Recent work in possible world semantics has identified facts with sets of possible worlds. The fact that the cat is on the mat contains the possible world in which the cat is on the mat and Adolf Hitler converted to Judaism while Chancellor of Germany. The motive for this identification is that, if sets of possible worlds are metaphysically legitimate and precisely describable, then so are facts.”

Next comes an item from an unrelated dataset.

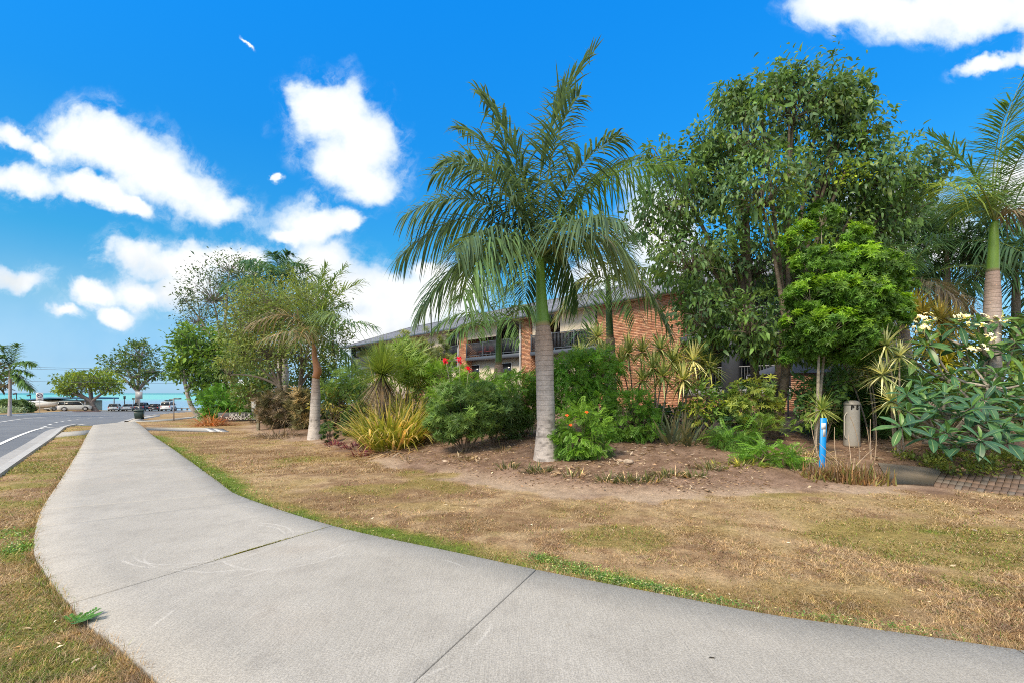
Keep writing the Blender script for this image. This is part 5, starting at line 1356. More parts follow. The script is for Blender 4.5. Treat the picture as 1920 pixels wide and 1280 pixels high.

But problems with the correspondence approach to truth have led some philosophers to embrace other theories of truth such as the pragmatic theory of truth, which maintains that a proposition is true if it is useful to believe, or the coherence theory of truth which maintains that the truth of any proposition consists in its coherence with some set of other propositions (see The Stanford Encyclopedia of Philosophy’s entries on these theories and others for details, objections, etc.). And there are plenty of other options as well, including the identity theory of truth, which states that true propositions are facts, and the deflationary theory of truth, which maintains that to assert a statement is true is just to assert the statement itself. “For example, to say that ‘snow is white’ is true, or that it is true that snow is white, is equivalent to saying simply that snow is white, and this, according to the deflationary theory, is all that can be said significantly about the truth of ‘snow is white’” (SEP).
Nonetheless, the correspondence theory enjoys a weak majority among philosophers (SEP) and continues to be refined into more plausible versions. For an impressive recent effort see Joshua Rasmussen’s Defending the Correspondence Theory of Truth (Cambridge).